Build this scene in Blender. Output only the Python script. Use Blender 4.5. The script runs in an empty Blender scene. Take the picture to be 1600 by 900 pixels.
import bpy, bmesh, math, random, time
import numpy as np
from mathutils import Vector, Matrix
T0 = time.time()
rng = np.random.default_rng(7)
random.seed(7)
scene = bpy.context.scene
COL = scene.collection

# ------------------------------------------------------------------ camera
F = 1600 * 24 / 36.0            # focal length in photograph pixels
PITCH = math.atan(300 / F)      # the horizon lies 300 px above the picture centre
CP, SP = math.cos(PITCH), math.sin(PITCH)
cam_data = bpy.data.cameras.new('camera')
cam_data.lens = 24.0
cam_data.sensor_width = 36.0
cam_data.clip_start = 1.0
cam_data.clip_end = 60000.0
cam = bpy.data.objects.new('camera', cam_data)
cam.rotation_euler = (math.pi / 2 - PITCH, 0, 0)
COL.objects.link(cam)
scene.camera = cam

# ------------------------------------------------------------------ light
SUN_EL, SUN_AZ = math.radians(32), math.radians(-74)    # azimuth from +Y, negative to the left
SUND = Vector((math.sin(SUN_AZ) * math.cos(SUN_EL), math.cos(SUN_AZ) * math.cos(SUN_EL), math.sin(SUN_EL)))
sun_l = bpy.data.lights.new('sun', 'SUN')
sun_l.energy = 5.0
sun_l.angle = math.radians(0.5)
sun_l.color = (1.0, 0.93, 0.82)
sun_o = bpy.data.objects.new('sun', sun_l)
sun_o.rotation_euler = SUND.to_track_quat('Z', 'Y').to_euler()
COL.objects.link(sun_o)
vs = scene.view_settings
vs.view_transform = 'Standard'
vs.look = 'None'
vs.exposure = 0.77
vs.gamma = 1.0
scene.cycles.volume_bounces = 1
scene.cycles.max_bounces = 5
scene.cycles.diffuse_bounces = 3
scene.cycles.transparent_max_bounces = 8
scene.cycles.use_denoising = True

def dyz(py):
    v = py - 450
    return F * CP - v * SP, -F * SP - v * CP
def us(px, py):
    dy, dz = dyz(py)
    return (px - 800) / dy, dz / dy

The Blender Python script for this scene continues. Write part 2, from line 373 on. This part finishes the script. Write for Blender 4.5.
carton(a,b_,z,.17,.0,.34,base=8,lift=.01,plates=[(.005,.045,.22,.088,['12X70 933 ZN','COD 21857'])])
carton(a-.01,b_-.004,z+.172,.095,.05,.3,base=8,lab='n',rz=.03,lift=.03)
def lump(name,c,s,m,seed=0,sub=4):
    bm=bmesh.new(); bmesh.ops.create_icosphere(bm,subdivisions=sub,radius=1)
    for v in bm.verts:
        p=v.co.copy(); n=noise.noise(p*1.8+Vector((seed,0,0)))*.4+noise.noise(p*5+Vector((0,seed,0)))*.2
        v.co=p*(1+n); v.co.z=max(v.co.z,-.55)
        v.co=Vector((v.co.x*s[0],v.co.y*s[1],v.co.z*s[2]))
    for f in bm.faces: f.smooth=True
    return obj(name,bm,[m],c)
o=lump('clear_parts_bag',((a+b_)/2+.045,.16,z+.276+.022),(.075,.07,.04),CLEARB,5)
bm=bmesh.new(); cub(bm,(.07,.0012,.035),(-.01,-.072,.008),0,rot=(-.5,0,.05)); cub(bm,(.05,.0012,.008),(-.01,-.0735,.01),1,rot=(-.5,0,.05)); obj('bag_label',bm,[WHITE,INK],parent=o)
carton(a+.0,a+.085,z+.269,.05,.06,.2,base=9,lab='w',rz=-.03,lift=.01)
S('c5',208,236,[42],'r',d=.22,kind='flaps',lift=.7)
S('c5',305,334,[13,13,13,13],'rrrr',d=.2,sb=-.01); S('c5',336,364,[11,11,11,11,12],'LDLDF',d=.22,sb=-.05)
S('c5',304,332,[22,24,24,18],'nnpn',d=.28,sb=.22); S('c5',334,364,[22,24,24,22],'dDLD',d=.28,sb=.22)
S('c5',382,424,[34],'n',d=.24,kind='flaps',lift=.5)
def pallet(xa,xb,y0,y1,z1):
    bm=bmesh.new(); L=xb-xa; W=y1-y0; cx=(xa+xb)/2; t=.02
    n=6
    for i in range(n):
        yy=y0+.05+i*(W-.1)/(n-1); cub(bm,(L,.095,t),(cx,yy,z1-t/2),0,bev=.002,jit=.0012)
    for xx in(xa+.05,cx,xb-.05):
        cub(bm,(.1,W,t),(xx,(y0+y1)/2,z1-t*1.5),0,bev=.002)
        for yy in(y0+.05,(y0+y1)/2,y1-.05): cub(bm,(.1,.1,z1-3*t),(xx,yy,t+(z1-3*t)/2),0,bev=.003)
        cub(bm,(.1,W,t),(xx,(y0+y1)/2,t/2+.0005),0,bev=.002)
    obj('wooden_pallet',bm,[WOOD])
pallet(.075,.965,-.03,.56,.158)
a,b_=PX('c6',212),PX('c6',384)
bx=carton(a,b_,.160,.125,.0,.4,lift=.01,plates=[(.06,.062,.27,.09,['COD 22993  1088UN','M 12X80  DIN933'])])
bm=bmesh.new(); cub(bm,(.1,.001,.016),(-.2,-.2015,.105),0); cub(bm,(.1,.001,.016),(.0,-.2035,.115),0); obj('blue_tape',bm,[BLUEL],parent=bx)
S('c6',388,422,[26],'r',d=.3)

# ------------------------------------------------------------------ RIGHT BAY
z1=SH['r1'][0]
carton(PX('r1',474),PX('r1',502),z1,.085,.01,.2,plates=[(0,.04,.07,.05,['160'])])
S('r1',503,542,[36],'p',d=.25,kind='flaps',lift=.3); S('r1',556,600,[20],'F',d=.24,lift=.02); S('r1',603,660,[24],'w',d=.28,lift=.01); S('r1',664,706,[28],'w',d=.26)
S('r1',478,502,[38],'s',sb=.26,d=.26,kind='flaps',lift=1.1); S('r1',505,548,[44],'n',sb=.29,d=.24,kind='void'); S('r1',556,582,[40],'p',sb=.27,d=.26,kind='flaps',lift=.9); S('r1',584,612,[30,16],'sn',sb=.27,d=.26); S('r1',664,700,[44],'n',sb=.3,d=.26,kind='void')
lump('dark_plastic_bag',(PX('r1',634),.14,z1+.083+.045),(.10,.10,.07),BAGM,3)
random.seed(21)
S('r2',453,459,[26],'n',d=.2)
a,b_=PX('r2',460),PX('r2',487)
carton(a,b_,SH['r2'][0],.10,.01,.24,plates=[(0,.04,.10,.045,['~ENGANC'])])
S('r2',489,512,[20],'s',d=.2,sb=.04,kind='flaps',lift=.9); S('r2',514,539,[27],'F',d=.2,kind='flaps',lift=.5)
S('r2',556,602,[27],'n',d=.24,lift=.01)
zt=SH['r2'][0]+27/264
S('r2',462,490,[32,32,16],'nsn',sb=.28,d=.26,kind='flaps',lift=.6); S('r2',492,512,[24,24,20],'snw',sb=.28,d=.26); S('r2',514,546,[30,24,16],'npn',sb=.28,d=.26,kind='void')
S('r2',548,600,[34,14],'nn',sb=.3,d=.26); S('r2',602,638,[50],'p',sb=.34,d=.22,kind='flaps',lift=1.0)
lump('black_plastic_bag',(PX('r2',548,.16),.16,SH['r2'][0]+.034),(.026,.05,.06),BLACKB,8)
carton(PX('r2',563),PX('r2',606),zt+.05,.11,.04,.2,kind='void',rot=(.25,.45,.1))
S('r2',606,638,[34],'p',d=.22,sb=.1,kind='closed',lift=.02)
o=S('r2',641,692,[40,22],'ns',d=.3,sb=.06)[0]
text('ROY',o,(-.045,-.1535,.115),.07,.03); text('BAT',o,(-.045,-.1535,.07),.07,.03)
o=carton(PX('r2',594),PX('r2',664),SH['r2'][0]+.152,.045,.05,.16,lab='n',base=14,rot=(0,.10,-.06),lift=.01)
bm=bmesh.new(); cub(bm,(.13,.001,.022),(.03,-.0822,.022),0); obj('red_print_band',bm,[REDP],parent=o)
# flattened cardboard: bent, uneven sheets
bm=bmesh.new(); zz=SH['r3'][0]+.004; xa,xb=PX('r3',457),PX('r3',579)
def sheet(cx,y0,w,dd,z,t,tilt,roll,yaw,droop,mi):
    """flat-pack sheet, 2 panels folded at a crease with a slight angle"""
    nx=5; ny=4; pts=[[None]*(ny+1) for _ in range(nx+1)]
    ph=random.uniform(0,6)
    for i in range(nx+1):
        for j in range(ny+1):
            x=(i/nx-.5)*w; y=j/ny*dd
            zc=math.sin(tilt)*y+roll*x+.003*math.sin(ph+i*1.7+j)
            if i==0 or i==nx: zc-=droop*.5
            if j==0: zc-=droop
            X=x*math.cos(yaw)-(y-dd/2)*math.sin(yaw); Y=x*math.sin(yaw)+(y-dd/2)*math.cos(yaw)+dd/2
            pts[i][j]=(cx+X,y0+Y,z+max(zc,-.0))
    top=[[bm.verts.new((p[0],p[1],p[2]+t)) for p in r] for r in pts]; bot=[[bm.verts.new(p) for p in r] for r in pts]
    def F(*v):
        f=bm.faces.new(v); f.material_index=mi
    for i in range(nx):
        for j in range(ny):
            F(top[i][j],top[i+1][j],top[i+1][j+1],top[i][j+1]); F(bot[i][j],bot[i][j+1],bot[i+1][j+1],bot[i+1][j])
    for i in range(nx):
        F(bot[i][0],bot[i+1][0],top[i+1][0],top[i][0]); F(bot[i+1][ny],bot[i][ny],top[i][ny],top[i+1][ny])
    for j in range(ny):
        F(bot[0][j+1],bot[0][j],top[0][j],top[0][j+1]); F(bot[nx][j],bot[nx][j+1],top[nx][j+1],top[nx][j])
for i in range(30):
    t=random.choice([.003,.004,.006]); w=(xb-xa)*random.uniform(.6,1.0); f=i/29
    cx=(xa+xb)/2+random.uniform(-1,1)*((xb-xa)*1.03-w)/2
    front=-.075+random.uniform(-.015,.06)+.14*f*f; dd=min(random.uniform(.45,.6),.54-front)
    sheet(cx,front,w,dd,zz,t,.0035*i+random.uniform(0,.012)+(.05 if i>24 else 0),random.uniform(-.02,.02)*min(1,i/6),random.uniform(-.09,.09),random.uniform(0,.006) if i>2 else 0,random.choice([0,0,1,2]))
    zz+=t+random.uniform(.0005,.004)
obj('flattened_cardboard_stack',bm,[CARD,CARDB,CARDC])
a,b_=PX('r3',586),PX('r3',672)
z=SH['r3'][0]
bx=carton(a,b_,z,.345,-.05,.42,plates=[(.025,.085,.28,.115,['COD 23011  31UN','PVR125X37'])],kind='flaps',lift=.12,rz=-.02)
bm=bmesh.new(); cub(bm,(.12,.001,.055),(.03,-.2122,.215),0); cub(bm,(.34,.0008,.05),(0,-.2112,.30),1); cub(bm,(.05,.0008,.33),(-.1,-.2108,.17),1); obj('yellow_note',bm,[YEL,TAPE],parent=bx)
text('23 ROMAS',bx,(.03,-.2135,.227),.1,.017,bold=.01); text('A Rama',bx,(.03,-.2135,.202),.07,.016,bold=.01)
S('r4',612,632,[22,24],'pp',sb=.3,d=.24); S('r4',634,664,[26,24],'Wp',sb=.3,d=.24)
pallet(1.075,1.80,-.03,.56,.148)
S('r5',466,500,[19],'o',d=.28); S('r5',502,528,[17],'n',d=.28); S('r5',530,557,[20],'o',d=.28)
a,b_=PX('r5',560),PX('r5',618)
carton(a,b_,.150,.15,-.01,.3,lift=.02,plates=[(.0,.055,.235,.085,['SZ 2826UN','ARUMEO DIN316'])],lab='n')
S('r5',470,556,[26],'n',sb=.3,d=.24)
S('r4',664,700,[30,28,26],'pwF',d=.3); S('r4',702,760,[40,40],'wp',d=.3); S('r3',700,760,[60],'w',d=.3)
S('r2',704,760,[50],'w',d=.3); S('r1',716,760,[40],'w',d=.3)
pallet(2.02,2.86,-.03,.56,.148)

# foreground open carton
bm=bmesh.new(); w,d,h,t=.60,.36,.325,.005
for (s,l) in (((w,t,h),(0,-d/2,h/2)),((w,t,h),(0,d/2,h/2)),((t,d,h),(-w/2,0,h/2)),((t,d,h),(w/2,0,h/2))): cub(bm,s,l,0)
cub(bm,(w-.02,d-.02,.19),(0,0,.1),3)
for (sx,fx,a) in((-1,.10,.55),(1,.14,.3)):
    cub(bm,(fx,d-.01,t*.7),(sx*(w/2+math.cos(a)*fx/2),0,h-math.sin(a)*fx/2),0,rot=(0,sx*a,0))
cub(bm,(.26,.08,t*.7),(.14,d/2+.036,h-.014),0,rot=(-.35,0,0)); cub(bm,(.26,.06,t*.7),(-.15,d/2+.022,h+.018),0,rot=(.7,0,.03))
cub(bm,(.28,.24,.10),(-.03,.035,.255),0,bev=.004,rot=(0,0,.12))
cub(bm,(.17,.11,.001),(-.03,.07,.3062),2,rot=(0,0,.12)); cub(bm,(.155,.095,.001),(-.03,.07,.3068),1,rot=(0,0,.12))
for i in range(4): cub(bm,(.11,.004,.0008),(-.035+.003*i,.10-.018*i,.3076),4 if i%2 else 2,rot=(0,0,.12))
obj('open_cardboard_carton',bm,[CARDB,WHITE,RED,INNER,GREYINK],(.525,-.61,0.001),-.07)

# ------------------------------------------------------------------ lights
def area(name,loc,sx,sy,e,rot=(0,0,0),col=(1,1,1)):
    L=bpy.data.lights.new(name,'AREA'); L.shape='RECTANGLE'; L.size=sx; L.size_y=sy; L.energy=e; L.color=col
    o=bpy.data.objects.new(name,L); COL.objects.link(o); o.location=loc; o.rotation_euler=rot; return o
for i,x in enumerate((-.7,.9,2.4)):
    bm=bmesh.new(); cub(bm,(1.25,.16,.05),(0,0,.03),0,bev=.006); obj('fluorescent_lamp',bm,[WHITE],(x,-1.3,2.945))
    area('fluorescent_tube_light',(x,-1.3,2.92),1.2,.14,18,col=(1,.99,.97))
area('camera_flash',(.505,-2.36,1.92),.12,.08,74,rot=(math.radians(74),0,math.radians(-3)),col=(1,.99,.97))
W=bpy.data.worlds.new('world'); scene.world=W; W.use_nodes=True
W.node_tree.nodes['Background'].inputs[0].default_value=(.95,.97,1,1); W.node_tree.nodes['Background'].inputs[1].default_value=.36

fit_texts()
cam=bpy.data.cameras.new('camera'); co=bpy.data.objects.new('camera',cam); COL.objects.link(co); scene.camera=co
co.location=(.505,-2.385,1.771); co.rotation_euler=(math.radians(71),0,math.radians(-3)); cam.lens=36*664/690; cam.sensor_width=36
★ ★ ★ ★
• [WHAT THE TASK ASKS] Locate the word "picture" in the data above. Copy every line carrying it.

• [SOLUTION]
Build this scene in Blender. Output only the Python script. Use Blender 4.5. The script runs in an empty Blender scene. Take the picture to be 1600 by 900 pixels.
PITCH = math.atan(300 / F)      # the horizon lies 300 px above the picture centre